Between 2012 and 2017, the number of TRV applications processed each year by IRCC increased from 1.3 million to 2.3 million, the Globe and Mail says. During this same period, the number of refusals soared to more than 600,000 in 2017.

Of this last number, 494,133 were non-student TRV applications, which were refused at a rate of 26 per cent in 2017. In 2012, the refusal rate for non-student TRVs was 18 per cent, the Globe and Mail says.

Data for the first three months of 2018 saw the refusal rate surpass 2017, rising to 30 per cent for non-student visas.

The refusal rate for student visa applications was even higher — climbing from 26 per cent in 2012 to 33 per cent in 2017.

The Globe and Mail said the data reveal that it is becoming more difficult to get a Canadian visa approved — “and the odds against applicants are rising.”

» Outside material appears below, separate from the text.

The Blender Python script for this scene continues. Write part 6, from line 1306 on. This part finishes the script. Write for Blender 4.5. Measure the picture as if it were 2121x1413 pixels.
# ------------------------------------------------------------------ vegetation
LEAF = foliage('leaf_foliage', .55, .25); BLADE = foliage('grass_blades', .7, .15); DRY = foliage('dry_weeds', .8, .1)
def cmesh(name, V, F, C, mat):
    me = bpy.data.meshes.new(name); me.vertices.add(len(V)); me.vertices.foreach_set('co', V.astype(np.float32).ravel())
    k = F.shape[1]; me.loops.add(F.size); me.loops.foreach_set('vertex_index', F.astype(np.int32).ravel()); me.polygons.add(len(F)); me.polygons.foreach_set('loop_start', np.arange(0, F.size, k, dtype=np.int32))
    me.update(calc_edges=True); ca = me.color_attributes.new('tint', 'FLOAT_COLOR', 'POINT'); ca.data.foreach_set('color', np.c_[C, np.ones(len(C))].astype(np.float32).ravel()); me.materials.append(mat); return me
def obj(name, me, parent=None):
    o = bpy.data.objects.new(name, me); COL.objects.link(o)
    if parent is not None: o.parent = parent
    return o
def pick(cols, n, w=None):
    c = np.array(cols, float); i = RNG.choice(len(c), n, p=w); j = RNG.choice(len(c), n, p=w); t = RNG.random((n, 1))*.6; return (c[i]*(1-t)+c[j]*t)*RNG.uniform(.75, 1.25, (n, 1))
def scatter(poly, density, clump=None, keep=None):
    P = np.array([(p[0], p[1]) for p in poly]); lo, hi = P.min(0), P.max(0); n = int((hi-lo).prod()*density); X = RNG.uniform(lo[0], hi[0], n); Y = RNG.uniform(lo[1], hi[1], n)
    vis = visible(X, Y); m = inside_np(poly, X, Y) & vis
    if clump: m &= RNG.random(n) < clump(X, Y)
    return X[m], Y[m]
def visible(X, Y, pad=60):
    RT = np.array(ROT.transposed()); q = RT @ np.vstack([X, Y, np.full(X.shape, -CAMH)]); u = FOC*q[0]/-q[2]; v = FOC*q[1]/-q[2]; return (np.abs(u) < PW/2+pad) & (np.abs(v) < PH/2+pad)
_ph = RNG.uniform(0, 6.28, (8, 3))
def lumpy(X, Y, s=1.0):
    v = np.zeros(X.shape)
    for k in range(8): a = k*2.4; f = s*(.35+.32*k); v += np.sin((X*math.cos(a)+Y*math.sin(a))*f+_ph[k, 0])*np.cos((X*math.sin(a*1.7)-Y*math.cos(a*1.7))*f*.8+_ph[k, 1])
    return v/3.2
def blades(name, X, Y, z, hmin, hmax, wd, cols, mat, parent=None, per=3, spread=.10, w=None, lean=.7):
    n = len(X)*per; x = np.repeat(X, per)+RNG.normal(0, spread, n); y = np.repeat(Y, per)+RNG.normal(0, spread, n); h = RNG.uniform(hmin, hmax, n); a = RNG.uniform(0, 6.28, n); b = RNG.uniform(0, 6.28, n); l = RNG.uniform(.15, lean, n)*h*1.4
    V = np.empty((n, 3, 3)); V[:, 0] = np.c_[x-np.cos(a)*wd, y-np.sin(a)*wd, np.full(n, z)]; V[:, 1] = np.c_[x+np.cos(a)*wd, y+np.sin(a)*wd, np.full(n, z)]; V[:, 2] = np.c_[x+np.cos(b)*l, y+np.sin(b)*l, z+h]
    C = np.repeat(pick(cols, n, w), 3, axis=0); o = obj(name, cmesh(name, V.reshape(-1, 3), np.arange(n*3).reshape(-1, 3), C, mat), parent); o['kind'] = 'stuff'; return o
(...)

Refusal rates were highest for applicants from Africa and Middle East, with 75 per cent of applications from Somalia, Yemen, Syria and Afghanistan being rejected in the last two years.

The Government of Canada says the following basic requirements must be met in order to be permitted to travel to Canada:

  • have a valid travel document, like a passport;
  • be in good health;
  • have no criminal or immigration-related convictions;
  • convince an immigration officer that you have ties—such as a job, home, financial assets or family—that will take you back to your home country;
  • convince an immigration officer that you will leave Canada at the end of your visit;
  • have enough money for your stay.

Whether visa applications meet these basic requirements or not is at the discretion of the Canadian immigration officer who is treating the request.